-- Start of DATA SECTION --

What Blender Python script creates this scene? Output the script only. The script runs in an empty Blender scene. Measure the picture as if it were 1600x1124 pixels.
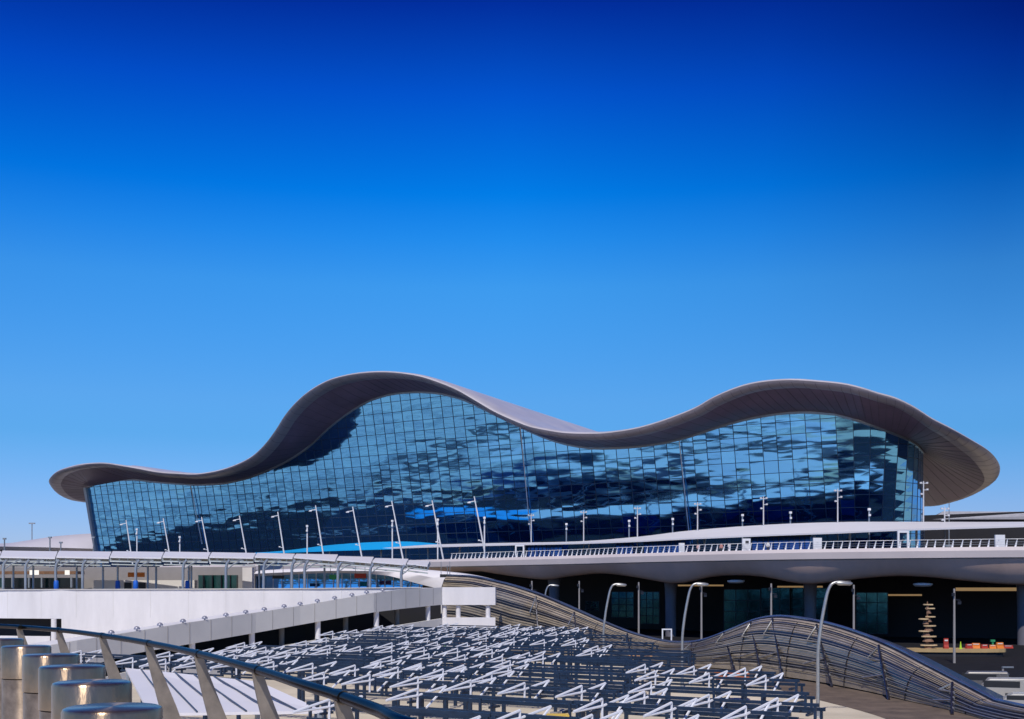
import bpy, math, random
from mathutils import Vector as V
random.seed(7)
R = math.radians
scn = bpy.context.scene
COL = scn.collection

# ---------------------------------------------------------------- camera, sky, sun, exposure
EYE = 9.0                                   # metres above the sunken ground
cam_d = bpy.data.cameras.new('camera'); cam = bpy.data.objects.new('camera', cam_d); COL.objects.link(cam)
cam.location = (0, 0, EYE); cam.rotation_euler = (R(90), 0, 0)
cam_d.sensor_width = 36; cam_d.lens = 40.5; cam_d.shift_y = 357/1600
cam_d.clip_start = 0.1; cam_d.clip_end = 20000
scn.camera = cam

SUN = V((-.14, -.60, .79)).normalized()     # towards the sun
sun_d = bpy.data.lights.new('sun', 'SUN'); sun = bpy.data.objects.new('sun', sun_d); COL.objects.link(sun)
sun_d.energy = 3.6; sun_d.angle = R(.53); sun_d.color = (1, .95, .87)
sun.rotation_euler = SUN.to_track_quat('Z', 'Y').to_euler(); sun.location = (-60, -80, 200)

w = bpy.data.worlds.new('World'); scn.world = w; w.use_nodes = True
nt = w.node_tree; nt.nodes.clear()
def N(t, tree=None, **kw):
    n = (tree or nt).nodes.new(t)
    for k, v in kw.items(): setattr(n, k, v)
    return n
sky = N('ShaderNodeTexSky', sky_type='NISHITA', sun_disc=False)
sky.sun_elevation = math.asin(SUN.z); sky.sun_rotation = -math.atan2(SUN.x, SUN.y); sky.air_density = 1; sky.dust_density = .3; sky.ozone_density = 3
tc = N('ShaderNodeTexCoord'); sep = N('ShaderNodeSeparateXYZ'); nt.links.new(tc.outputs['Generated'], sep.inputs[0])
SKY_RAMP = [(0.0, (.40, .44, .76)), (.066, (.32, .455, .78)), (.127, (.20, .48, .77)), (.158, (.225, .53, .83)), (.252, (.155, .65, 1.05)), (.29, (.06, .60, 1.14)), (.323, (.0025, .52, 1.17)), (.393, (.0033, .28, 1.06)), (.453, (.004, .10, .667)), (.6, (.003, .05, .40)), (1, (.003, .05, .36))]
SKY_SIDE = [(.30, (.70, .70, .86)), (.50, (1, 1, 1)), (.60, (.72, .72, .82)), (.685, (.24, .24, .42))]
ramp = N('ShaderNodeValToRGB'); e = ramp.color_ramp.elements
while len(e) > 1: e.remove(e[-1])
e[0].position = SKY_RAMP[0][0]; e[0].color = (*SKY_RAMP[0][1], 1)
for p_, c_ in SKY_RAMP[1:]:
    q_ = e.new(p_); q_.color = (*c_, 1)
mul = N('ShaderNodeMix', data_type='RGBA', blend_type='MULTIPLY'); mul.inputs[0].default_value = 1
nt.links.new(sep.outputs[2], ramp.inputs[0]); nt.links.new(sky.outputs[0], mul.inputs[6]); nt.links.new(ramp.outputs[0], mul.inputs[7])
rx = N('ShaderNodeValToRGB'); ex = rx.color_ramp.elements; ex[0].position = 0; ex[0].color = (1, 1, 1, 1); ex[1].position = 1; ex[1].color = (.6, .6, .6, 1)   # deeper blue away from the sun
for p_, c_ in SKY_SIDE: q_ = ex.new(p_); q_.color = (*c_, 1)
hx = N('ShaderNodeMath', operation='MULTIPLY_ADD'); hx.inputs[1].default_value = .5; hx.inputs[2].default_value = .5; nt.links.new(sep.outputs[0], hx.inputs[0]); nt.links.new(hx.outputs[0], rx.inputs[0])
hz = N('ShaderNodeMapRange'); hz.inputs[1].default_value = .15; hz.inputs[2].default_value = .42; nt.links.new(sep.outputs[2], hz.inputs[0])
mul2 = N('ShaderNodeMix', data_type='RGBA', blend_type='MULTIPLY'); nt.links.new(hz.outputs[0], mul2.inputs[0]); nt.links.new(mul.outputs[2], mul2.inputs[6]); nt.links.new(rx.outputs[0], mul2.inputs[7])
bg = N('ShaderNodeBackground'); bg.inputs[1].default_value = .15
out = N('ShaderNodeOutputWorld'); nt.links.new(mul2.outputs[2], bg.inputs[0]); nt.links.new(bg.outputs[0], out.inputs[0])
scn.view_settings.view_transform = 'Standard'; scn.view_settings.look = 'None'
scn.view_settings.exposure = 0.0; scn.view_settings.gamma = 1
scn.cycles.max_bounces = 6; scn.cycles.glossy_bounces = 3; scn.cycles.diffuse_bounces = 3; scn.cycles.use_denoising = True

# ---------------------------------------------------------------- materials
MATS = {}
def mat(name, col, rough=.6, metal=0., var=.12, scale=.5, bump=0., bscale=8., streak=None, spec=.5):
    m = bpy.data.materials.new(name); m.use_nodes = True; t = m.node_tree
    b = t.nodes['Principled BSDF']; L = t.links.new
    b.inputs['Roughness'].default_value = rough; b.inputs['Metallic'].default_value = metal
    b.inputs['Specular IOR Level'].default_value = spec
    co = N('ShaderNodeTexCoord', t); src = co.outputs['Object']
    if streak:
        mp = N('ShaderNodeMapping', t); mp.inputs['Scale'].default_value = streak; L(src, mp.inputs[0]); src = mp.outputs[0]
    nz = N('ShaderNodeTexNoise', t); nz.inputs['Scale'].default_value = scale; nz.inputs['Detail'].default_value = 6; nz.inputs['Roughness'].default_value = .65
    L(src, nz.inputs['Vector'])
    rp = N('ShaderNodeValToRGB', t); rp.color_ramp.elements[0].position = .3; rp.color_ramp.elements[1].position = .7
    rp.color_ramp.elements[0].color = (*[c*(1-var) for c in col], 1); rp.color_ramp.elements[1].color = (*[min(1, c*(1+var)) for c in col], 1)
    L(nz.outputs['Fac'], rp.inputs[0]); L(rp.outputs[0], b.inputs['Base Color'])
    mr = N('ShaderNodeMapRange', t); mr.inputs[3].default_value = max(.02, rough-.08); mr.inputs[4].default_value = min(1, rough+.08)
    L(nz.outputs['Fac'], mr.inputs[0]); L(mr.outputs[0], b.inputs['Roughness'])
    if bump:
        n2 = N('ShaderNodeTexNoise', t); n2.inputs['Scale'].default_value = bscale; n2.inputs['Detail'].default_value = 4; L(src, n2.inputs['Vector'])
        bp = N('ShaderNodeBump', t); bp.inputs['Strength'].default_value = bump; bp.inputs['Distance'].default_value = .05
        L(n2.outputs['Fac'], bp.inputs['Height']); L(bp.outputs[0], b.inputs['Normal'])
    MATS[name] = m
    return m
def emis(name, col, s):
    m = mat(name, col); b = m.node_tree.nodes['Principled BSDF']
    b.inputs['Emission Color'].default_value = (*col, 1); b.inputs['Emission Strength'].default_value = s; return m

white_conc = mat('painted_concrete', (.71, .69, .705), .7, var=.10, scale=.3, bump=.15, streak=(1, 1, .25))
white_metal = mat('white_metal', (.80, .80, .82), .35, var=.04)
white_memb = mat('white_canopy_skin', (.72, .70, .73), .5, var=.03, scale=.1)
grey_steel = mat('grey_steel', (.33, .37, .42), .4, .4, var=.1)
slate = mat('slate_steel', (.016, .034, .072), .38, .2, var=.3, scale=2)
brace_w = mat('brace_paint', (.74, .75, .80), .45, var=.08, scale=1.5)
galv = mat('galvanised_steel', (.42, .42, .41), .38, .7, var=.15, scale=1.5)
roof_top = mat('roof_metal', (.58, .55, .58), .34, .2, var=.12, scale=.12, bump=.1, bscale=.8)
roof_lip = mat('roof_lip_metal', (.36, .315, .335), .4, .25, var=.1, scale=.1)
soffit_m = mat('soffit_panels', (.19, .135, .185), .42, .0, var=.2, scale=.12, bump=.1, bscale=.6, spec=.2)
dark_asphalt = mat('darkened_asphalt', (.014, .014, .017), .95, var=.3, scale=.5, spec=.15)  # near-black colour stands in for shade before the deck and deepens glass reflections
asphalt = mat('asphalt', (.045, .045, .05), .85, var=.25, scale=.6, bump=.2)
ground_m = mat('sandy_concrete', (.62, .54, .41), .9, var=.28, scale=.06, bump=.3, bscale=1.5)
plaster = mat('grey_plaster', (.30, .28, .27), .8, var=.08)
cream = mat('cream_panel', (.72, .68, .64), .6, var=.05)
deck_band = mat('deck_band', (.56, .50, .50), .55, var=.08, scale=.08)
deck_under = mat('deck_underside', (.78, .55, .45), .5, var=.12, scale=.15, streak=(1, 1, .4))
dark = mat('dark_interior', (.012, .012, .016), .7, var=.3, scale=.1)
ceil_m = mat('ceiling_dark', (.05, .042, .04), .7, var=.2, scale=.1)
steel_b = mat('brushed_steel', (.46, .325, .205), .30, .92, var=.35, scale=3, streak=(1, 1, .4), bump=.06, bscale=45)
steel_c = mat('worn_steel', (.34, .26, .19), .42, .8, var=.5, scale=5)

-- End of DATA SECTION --

- **WHAT THE TASK REQUIRES**:
Extract, unchanged, the closing run of lines that opens with the line containing "(.36, .315, .335), .4, .25, var=.1, scale=.1)" and ends with the last line.

- **TASK RESULT**:
roof_lip = mat('roof_lip_metal', (.36, .315, .335), .4, .25, var=.1, scale=.1)
soffit_m = mat('soffit_panels', (.19, .135, .185), .42, .0, var=.2, scale=.12, bump=.1, bscale=.6, spec=.2)
dark_asphalt = mat('darkened_asphalt', (.014, .014, .017), .95, var=.3, scale=.5, spec=.15)  # near-black colour stands in for shade before the deck and deepens glass reflections
asphalt = mat('asphalt', (.045, .045, .05), .85, var=.25, scale=.6, bump=.2)
ground_m = mat('sandy_concrete', (.62, .54, .41), .9, var=.28, scale=.06, bump=.3, bscale=1.5)
plaster = mat('grey_plaster', (.30, .28, .27), .8, var=.08)
cream = mat('cream_panel', (.72, .68, .64), .6, var=.05)
deck_band = mat('deck_band', (.56, .50, .50), .55, var=.08, scale=.08)
deck_under = mat('deck_underside', (.78, .55, .45), .5, var=.12, scale=.15, streak=(1, 1, .4))
dark = mat('dark_interior', (.012, .012, .016), .7, var=.3, scale=.1)
ceil_m = mat('ceiling_dark', (.05, .042, .04), .7, var=.2, scale=.1)
steel_b = mat('brushed_steel', (.46, .325, .205), .30, .92, var=.35, scale=3, streak=(1, 1, .4), bump=.06, bscale=45)
steel_c = mat('worn_steel', (.34, .26, .19), .42, .8, var=.5, scale=5)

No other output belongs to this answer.